Tu cavalca, cavalca mio cowboy

THE COWBOYSRoom of Clons (Feel It)

Non di rado con Arturo Compagnoni ci sentiamo per sincerarci di non star scrivendo dello stesso disco per Rumore. Di solito sono io a chiedergli se posso andare con questo o quel gruppo di un paesino sperduto dell’Australia o della profonda provincia americana. Non parlo di roba distribuita ufficialmente in Italia, ma di gruppi che ci andiamo a cercare. Di base, e penso di poter parlare anche a suo nome, siamo degli irriducibili curiosi e nonostante l’età ancora andiamo scrivendo perché ascoltare musica fresca è semplicemente la nostra più grande passione.

Bene, a ‘sto giro – Rumore di maggio – Arturo mi ha fregato sul tempo. In realtà entrambi abbiamo inviato la recensione dello stesso disco e l’ha spuntata lui perché la recensione in questione è inserita nell’ottimo boxino “Indie” che Arturo gestisce da anni.

Mi riferisco a Room of Clons dei Cowboys, gruppo di Bloomington, Indiana, il capoluogo della Contea di Monroe che ha dato i natali anche ai grandi e sottovalutati Gizmos, come ricordavo nella recensione del loro quarto album, Volume 4, finita in testa al mio boxino “Weird RnR” su Rumore di novembre 2017. Esattamente un anno fa, a maggio, 2019, sempre su Rumore scrivevo del loro quinto album, The Bottom Of A Rotten Flower, chiudendo così: “La scrittura è più classica, più a fuoco, gli arrangiamenti non sono telefonati e le dinamiche hanno un ottimo respiro. I ragazzi mettono tanta carne al fuoco, forse troppa, ma che sappiano il fatto loro è indiscutibile”.
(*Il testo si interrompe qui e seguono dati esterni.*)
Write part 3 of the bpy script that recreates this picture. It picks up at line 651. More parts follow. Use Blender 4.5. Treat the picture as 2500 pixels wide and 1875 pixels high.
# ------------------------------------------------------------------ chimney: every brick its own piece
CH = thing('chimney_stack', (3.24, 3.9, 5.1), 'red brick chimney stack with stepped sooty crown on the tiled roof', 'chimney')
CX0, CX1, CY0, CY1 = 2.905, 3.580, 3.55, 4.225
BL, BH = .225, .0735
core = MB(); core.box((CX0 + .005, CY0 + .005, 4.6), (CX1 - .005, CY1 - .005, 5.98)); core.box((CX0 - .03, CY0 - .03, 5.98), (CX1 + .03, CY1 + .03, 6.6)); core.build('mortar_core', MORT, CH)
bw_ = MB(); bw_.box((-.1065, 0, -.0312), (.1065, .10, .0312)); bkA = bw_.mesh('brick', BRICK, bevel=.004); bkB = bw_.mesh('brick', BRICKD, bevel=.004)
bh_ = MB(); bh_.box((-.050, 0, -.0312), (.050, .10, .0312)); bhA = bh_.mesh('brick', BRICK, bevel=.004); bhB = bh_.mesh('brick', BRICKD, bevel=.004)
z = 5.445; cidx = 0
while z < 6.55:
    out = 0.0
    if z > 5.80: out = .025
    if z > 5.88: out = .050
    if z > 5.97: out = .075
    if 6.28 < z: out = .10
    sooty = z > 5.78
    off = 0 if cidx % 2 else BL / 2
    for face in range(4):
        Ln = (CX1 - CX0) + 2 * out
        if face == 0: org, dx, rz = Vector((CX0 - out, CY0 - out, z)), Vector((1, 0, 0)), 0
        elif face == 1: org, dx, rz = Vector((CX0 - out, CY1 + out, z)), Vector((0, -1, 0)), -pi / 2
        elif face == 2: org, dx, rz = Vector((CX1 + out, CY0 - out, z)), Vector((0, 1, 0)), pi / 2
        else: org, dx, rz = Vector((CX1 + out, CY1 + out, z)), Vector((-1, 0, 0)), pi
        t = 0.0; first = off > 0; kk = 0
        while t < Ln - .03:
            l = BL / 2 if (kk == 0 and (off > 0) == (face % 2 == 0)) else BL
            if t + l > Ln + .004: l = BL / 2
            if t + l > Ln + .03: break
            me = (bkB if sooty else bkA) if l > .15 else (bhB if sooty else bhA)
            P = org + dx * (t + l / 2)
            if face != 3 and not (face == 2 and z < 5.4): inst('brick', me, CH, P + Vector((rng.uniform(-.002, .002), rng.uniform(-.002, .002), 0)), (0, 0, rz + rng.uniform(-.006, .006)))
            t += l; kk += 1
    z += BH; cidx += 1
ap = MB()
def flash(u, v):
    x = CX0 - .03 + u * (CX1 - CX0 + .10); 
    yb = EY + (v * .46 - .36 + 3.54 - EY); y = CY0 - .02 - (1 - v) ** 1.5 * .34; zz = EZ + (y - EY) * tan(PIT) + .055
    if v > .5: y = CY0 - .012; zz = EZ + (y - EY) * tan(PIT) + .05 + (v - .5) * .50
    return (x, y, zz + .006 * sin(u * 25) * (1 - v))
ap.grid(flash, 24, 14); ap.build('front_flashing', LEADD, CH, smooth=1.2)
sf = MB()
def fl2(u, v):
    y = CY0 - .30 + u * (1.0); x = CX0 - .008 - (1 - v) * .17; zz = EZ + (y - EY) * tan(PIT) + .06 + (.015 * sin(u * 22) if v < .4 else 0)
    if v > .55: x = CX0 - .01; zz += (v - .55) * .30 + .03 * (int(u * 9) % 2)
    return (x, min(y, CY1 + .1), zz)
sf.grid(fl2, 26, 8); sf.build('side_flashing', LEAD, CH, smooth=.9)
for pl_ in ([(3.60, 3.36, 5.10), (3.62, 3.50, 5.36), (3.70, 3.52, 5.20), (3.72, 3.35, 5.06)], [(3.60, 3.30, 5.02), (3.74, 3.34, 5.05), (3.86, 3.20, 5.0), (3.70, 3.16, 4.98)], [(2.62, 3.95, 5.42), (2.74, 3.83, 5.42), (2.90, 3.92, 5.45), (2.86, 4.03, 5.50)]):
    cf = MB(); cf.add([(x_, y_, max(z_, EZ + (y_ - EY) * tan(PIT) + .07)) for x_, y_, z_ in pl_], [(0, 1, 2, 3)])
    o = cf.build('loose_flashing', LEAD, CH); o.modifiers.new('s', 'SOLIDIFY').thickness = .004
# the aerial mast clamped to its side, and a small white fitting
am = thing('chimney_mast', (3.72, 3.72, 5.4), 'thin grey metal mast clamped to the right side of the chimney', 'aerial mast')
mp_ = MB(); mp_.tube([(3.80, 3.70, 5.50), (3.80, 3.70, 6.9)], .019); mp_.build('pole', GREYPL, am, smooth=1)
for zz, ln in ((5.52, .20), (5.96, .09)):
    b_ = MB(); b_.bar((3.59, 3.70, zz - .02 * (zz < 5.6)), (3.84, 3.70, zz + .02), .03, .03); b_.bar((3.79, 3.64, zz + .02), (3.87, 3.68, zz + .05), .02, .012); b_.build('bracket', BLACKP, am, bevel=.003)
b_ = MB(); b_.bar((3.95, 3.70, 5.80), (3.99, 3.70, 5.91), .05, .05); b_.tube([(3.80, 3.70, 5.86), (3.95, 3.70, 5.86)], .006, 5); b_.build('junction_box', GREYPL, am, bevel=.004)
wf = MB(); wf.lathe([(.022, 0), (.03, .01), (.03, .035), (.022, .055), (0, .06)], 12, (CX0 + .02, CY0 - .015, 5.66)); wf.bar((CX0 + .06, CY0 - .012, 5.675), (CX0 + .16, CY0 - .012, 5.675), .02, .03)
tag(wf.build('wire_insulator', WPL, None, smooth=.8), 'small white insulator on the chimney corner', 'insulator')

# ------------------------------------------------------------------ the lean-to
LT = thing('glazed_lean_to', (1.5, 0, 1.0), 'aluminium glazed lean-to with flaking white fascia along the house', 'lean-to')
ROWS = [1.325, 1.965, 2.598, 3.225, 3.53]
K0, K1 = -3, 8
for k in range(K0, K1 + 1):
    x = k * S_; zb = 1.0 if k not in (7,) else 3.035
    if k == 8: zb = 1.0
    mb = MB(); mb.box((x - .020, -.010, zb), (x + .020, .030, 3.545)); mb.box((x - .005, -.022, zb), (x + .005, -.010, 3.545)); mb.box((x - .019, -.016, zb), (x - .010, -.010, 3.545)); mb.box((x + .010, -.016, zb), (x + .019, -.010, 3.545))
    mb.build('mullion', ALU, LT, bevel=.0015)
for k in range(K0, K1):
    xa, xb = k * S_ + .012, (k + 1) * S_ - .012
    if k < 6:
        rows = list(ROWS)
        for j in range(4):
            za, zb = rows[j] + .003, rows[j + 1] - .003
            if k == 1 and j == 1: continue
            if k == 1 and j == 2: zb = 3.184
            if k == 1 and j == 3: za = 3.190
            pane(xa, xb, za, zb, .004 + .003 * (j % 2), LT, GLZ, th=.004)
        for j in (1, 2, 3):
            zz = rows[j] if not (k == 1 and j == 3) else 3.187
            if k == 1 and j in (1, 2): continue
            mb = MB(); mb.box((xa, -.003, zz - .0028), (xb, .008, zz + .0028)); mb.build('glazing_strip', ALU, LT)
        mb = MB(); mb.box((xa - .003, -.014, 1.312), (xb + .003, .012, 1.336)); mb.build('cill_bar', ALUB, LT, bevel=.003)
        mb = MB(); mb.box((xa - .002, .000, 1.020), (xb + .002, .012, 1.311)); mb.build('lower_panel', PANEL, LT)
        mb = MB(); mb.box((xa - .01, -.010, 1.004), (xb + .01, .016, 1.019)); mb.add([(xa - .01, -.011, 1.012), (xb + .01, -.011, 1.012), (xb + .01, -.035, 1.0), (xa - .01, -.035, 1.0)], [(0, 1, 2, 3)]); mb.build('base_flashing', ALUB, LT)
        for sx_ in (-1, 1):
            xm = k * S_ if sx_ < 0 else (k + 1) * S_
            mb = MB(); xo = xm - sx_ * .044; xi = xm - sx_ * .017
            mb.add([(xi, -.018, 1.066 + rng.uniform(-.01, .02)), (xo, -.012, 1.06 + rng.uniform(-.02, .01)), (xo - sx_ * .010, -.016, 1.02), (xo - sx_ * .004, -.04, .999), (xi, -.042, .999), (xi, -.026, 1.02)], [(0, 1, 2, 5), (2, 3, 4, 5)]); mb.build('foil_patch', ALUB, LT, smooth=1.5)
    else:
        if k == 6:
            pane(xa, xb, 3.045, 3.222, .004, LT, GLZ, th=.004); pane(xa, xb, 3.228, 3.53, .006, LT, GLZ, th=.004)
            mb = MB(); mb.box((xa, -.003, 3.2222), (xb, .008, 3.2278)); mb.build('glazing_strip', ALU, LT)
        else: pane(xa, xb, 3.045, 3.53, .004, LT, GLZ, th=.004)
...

Il punto è che i Cowboys dal 2014 hanno pubblicato più di un album l’anno. Una prolificità che indurrebbe ad allentare la presa – è oggettivamente difficile stargli dietro – a maggior ragione per chi come me (e Arturo) si eccita ascoltando nuovi gruppetti di base. Eppure, c’è un eppure, è proprio avvincente seguire passo passo le loro orme perché nello sparigliare le carte in tavola questi ragazzi qui mostrano la classe cristallina dei (cattivi) maestri.

E allora partiamo dall’inizio di Room of Clons, dai 47 secondi strumentali di Clon Time: praticamente una falsa partenza, l’attacco di un pezzo synth punk melodico abortito sul nascere. La vera partenza è il fulmine Wise Guy Algorithm che porta Billy Childish nella sala prove dei PUSA. Molto bene, ma ecco che arriva il primo salto mortale nella calda foschia wave di The Beige Collection e subito dopo lo scherzetto Days che con quel kazoo impertinente non può che fare pensare alla geniale goliardia di Jonathan Richman. Poi tocca alla ballata da accendino al vento A Killing e alla tysegallata dolceamara intitolata Devil Book. L’andazzo lieve, nostalgico, si fa improvvisamente zuccheroso con il gran numero garage pop Martian Childcare che punta dritto all’ahinoi ostracizzato Matthew Melton, finché le spazzole jazzy non accarezzano il rullante in Sweet Mother Earth e s’alza silenziosa la preghiera al pianoforte Ninety Normal Men. E sono solo i primi nove pezzi, ne mancano altri quattro. Per chiudere cito quella che considero la perla più preziosa dell’album: Susie, Susie, la nuova Lola dei Kinks in salsa indie destinata a un sereno insuccesso.